Bunun yerine demokratik denetim mekanizmalarının bir an önce
işlerlik kazanması daha iyi olacaktır.
Yine de darbe girişimine karşı durarak, onun akim kalmasını
sağlayan halk şenliği hak etmiştir, ne kadar sevinse ve de tepinse
azdır.
***
Bu noktada biraz durup düşünmek ve de “Sezar’ın hakkını
Sezar’a vermek”zorundayız. Evet, darbe halkın karşı çıkmasıyla
önlenmiştir. Bu noktayı teslim etmek gerek.
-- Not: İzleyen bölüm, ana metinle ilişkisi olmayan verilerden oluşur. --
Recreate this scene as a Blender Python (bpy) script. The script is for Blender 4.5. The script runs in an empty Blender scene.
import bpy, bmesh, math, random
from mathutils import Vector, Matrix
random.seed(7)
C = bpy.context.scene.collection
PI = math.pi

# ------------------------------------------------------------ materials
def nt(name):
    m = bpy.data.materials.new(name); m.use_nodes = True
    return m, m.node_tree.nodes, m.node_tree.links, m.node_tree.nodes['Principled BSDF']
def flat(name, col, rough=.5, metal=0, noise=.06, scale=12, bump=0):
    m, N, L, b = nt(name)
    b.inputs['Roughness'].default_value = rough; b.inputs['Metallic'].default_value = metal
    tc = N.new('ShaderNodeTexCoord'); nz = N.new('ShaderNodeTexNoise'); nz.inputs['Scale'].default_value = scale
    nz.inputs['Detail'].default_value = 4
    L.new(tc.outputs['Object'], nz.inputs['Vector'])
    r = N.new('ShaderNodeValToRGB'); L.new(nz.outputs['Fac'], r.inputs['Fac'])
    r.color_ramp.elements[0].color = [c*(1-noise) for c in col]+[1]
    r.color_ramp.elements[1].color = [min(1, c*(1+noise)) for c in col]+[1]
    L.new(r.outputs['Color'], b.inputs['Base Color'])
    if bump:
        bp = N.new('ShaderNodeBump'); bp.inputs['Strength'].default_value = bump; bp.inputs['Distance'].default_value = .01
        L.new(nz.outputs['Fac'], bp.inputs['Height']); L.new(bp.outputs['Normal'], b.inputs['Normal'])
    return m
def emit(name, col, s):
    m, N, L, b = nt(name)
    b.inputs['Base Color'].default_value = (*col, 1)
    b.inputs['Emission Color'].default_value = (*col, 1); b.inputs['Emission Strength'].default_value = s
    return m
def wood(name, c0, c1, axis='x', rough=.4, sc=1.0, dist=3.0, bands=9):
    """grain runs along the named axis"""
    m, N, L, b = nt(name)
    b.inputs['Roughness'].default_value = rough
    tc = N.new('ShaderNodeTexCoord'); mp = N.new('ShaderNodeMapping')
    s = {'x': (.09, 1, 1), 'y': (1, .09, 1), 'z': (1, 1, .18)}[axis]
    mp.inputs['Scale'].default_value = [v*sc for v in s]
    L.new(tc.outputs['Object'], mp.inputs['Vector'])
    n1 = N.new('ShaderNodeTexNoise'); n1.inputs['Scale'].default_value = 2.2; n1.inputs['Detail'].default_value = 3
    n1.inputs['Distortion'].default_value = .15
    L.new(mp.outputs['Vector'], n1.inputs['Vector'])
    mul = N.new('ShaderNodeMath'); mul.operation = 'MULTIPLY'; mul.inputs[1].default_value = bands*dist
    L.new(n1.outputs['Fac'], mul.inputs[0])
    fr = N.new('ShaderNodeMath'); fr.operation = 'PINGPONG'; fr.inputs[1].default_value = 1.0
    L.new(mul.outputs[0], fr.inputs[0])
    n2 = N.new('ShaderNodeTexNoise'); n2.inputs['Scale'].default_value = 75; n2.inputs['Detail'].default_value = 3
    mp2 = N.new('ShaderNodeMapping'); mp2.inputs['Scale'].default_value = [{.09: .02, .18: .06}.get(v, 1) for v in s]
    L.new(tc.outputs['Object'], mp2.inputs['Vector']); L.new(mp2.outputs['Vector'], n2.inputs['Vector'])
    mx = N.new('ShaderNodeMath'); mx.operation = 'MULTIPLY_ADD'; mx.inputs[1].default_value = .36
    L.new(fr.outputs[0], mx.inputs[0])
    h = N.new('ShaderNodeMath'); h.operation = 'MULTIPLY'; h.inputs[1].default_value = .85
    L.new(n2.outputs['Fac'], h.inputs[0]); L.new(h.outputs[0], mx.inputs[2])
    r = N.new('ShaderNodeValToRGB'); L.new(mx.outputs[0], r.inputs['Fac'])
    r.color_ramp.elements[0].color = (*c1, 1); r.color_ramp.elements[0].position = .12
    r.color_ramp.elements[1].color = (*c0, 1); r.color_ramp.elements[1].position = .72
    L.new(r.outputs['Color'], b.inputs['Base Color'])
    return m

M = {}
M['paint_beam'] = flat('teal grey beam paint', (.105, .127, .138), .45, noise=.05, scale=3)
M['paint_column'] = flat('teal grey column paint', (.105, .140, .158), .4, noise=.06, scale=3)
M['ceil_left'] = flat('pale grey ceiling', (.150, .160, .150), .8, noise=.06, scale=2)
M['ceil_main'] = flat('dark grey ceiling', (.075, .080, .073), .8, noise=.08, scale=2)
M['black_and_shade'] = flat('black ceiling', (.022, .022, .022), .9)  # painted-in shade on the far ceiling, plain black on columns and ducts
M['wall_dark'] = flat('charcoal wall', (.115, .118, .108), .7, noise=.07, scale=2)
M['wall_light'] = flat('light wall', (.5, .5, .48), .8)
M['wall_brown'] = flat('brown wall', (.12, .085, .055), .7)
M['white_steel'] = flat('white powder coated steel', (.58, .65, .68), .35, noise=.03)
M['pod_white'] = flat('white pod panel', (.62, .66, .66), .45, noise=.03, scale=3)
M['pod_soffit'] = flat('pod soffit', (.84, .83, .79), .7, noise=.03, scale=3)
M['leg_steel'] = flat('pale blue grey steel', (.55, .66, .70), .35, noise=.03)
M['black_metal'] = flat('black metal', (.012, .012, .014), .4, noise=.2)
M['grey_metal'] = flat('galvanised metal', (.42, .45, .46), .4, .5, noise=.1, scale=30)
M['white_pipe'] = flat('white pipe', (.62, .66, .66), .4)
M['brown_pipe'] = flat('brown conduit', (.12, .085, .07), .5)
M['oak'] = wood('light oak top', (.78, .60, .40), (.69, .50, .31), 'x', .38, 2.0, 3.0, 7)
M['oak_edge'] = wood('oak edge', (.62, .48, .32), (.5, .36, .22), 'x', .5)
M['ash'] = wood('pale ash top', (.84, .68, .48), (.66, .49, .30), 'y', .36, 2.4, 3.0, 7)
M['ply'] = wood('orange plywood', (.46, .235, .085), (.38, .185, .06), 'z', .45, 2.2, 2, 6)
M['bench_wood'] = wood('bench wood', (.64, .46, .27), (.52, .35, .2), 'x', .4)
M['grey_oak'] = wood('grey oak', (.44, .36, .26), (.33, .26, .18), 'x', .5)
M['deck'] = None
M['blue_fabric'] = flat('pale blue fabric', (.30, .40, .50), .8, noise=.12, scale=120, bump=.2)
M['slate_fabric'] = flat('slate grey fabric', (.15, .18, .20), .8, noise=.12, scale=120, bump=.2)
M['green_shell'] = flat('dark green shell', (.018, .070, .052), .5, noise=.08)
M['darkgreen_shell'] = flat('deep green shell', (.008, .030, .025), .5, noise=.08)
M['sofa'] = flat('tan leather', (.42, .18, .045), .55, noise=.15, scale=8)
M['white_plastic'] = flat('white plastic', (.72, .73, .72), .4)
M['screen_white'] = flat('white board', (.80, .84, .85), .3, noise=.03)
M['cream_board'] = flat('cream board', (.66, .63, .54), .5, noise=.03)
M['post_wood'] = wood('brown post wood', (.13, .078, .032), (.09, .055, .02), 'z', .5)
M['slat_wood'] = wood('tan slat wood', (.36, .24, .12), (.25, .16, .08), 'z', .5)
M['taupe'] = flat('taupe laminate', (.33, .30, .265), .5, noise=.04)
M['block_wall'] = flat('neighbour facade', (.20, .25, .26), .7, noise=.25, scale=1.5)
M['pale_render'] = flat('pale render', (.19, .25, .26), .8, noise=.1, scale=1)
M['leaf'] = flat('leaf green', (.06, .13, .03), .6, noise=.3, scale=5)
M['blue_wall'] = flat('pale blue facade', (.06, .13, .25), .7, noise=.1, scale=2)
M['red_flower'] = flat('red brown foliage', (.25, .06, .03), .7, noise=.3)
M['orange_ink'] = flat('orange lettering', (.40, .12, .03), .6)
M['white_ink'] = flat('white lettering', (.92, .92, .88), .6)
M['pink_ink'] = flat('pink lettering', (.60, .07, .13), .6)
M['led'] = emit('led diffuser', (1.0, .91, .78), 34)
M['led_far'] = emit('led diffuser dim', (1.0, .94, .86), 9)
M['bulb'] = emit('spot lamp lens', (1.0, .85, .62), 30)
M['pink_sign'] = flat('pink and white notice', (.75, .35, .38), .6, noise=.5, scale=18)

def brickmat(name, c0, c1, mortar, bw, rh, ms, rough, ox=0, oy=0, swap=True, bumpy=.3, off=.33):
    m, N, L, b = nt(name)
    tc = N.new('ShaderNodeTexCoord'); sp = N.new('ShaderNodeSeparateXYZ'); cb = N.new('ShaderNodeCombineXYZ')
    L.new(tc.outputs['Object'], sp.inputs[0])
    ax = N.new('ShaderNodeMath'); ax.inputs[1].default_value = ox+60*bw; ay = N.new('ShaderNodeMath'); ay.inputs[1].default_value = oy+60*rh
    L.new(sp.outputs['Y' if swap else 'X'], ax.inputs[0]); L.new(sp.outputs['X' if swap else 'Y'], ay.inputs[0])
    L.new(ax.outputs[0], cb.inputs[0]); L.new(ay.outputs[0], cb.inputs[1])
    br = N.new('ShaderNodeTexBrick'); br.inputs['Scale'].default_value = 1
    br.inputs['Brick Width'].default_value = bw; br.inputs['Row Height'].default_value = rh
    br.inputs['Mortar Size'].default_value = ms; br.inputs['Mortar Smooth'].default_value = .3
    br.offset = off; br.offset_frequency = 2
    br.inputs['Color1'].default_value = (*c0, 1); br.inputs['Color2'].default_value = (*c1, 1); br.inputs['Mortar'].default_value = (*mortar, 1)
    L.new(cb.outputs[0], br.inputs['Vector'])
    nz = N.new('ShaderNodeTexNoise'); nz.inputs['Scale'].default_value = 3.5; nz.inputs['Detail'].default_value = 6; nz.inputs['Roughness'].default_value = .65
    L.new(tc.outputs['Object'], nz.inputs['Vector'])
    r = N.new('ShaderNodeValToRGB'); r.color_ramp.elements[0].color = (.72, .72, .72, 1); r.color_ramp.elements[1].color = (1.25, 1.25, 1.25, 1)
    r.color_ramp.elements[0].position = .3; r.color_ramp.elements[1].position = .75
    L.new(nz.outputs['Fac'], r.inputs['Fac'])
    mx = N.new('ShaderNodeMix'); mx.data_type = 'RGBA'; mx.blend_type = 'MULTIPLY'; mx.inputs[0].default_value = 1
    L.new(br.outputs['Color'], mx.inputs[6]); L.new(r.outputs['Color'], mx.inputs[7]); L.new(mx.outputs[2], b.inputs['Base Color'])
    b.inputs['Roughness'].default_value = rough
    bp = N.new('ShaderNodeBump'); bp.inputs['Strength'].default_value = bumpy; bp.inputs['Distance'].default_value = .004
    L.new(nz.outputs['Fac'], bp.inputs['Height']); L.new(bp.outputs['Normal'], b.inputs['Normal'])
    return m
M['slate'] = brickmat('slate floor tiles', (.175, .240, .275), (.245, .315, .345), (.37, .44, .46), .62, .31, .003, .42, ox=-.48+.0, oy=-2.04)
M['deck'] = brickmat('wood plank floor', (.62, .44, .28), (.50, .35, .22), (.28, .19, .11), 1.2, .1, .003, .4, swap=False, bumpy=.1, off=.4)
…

Ama yine yadsınamayacak
bir gerçek daha var ki, o da girişimin başarıya erişmeme
nedenlerinden biri de TSK’nin önemli bir bölümünün katılmaması ve
karşı çıkmasıdır. Bu faktör de, girişimin akim kalmasında rol
oynamıştır.
Hem halkın hem ordunun hakkını teslim edelim ve düşünmeyi
sürdürelim:
Halk darbeye karşı çıkarak, başarısızlıkla sonuçlanmasına neden
olmuş, meşru olmadığını da ilan etmiştir.
Biraz düşününce olayın çok da yeni olmayıp bilinen şu olgunun
teyidi olduğunu görürüz:
Türkiye’de halkın desteği olmadan hiçbir darbe başarıya erişemez,
erişememiştir.
27 Mayıs’ı düşünün! Tankların üstünde yine salkım saçak insanlar
vardı. Ama o defa köstek değil, destek olmak için vardı.
Talat Aydemir’in darbecilerin idamı ile sonlanan
girişiminde ise halktan kimsenin desteği yoktu.
12 Eylül 1980 sabahını düşünün! O gün darbenin
lideri Kenan Evren, tarihimizde kimseye nasip
olmamış ölçüde büyük bir halk desteğine mazhar olmuştu.
Daha sonraları da Kenan Paşa hatırı sayılır bir süre halk desteğini
korumuştu.
Demek ki, 15 Temmuz günü darbeyi canı pahasına engelleyen halkın,
başka zamanlarda darbeleri destekleyip başarıya ulaştırdığı da
görülmüştü.
Demek ki, bu durum göz önünde bulundurulunca darbelerin tek nedeni
askeri vesayet olarak açıklanamaz. Geçmiş darbelerin çoğunda halk
desteği de mevcuttur.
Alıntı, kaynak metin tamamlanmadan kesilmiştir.